* **SUPPLIED INFORMATION**:

********

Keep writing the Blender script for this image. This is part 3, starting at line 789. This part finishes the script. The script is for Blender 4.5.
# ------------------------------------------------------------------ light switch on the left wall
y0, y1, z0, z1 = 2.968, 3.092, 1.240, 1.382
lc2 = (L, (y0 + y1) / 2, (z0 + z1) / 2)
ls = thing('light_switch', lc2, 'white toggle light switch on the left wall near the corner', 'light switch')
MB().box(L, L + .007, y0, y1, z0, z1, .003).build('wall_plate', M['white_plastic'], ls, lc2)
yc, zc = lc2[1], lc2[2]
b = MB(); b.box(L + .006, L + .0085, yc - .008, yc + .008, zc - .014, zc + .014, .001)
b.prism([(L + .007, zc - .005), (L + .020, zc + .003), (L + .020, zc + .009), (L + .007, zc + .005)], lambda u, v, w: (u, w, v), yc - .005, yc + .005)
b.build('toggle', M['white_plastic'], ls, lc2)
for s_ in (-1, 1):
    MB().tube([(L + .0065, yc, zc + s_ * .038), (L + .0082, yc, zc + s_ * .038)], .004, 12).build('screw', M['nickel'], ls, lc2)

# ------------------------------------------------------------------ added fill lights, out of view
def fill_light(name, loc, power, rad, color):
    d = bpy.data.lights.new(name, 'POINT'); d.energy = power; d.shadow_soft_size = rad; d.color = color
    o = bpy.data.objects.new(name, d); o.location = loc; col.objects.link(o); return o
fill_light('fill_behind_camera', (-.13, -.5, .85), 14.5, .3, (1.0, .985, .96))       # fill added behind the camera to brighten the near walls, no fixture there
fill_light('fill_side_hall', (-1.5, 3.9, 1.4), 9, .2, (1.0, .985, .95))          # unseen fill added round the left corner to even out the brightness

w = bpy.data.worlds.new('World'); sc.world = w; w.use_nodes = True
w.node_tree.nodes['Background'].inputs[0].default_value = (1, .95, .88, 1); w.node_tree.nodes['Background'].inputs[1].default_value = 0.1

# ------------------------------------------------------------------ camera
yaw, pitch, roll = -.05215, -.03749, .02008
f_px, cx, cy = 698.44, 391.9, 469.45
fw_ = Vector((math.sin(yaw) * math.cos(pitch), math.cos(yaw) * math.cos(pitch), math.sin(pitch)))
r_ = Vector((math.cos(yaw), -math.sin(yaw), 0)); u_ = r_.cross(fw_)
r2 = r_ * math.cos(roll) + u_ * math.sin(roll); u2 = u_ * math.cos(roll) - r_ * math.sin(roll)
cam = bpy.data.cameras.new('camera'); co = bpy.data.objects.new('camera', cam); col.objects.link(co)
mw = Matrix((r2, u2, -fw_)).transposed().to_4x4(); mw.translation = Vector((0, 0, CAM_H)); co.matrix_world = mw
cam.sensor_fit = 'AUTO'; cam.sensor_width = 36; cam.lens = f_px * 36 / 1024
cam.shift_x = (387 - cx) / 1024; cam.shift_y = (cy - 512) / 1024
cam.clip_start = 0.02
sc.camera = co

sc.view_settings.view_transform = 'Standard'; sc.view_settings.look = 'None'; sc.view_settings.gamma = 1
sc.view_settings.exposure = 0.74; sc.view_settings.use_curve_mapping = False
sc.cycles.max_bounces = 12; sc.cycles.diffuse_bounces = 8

********

Each line must be given again exactly as written above.

* **RESULT BELOW**:
Keep writing the Blender script for this image. This is part 3, starting at line 789. This part finishes the script. The script is for Blender 4.5.
# ------------------------------------------------------------------ light switch on the left wall
y0, y1, z0, z1 = 2.968, 3.092, 1.240, 1.382
lc2 = (L, (y0 + y1) / 2, (z0 + z1) / 2)
ls = thing('light_switch', lc2, 'white toggle light switch on the left wall near the corner', 'light switch')
MB().box(L, L + .007, y0, y1, z0, z1, .003).build('wall_plate', M['white_plastic'], ls, lc2)
yc, zc = lc2[1], lc2[2]
b = MB(); b.box(L + .006, L + .0085, yc - .008, yc + .008, zc - .014, zc + .014, .001)
b.prism([(L + .007, zc - .005), (L + .020, zc + .003), (L + .020, zc + .009), (L + .007, zc + .005)], lambda u, v, w: (u, w, v), yc - .005, yc + .005)
b.build('toggle', M['white_plastic'], ls, lc2)
for s_ in (-1, 1):
    MB().tube([(L + .0065, yc, zc + s_ * .038), (L + .0082, yc, zc + s_ * .038)], .004, 12).build('screw', M['nickel'], ls, lc2)

# ------------------------------------------------------------------ added fill lights, out of view
def fill_light(name, loc, power, rad, color):
    d = bpy.data.lights.new(name, 'POINT'); d.energy = power; d.shadow_soft_size = rad; d.color = color
    o = bpy.data.objects.new(name, d); o.location = loc; col.objects.link(o); return o
fill_light('fill_behind_camera', (-.13, -.5, .85), 14.5, .3, (1.0, .985, .96))       # fill added behind the camera to brighten the near walls, no fixture there
fill_light('fill_side_hall', (-1.5, 3.9, 1.4), 9, .2, (1.0, .985, .95))          # unseen fill added round the left corner to even out the brightness

w = bpy.data.worlds.new('World'); sc.world = w; w.use_nodes = True
w.node_tree.nodes['Background'].inputs[0].default_value = (1, .95, .88, 1); w.node_tree.nodes['Background'].inputs[1].default_value = 0.1

# ------------------------------------------------------------------ camera
yaw, pitch, roll = -.05215, -.03749, .02008
f_px, cx, cy = 698.44, 391.9, 469.45
fw_ = Vector((math.sin(yaw) * math.cos(pitch), math.cos(yaw) * math.cos(pitch), math.sin(pitch)))
r_ = Vector((math.cos(yaw), -math.sin(yaw), 0)); u_ = r_.cross(fw_)
r2 = r_ * math.cos(roll) + u_ * math.sin(roll); u2 = u_ * math.cos(roll) - r_ * math.sin(roll)
cam = bpy.data.cameras.new('camera'); co = bpy.data.objects.new('camera', cam); col.objects.link(co)
mw = Matrix((r2, u2, -fw_)).transposed().to_4x4(); mw.translation = Vector((0, 0, CAM_H)); co.matrix_world = mw
cam.sensor_fit = 'AUTO'; cam.sensor_width = 36; cam.lens = f_px * 36 / 1024
cam.shift_x = (387 - cx) / 1024; cam.shift_y = (cy - 512) / 1024
cam.clip_start = 0.02
sc.camera = co

sc.view_settings.view_transform = 'Standard'; sc.view_settings.look = 'None'; sc.view_settings.gamma = 1
sc.view_settings.exposure = 0.74; sc.view_settings.use_curve_mapping = False
sc.cycles.max_bounces = 12; sc.cycles.diffuse_bounces = 8